The penultimate blow fell in March 1939. Hitler’s troops marched into the rest of Czechoslovakia, which, deprived of most of its coal, iron, steel and electricity by the handover of its industrial Sudetanland and intimidated by the promise of heavy bombing of Prague, was unable to resist. Now Britain and France realised how dangerous their policy of turning a blind eye had really been. Hitler was no longer ‘reuniting the German people’, he had far greater ambitions for the domination of Europe, and plainly had his eye focussed on another forbidden land next: Poland. Finally, and far too late, the two countries took an aggressive stance and declared that they would act if Hitler went any further… which, of course, he did on 1st September 1939, blaming Polish soldiers for attacking a German radio station. In fact, they had done nothing of the kind, and concentration camp prisoners had been dressed to look like Polish soldiers and shot to provide an excuse to attack.

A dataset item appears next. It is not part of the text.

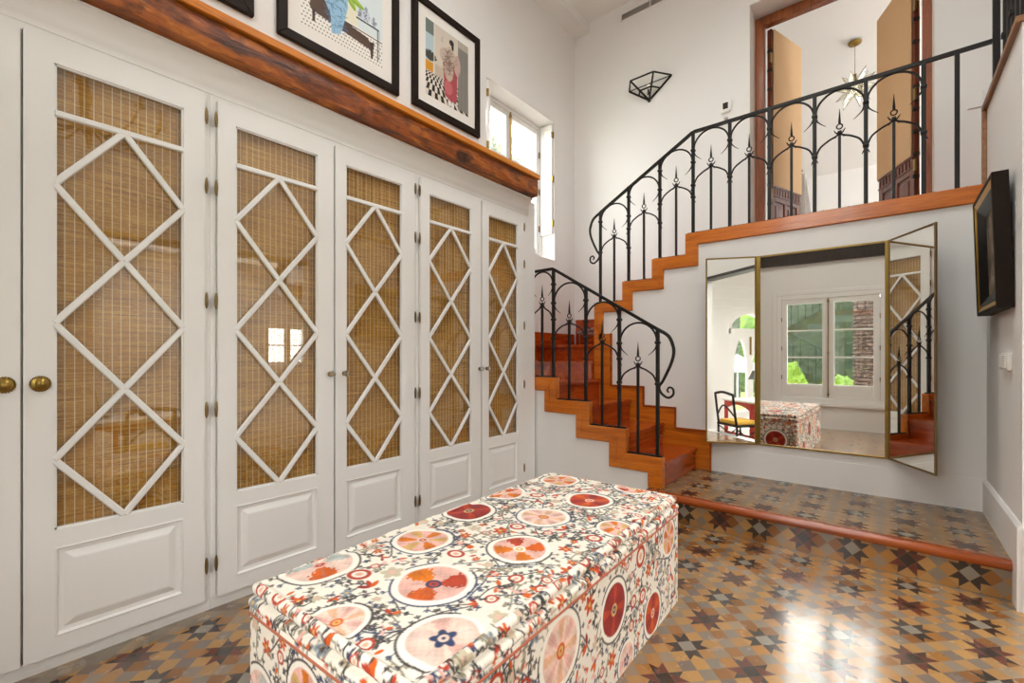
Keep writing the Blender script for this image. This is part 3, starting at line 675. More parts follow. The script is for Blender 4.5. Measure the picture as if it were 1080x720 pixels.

Poland was invaded on two fronts with a force and violence that took away the breath of not only her own citizens, but those of the rest of Europe. According to Norman Ferguson’s ‘The Second World War: a Miscellany’, 694,000 Polish soldiers were taken prisoner in the invasion and 200,000 killed or wounded. Five hundred and thirty one towns were burned and ransacked, with atrocity after atrocity being committed in the process, and over 16,000 prominent Polish citizens were shot by death squads. Nazi Germany had finally bared its sharp fangs in all their glory, and was by now strong enough to present a formidable opponent. Reluctantly, on 3rd September 1939, France and Britain finally declared war on Germany.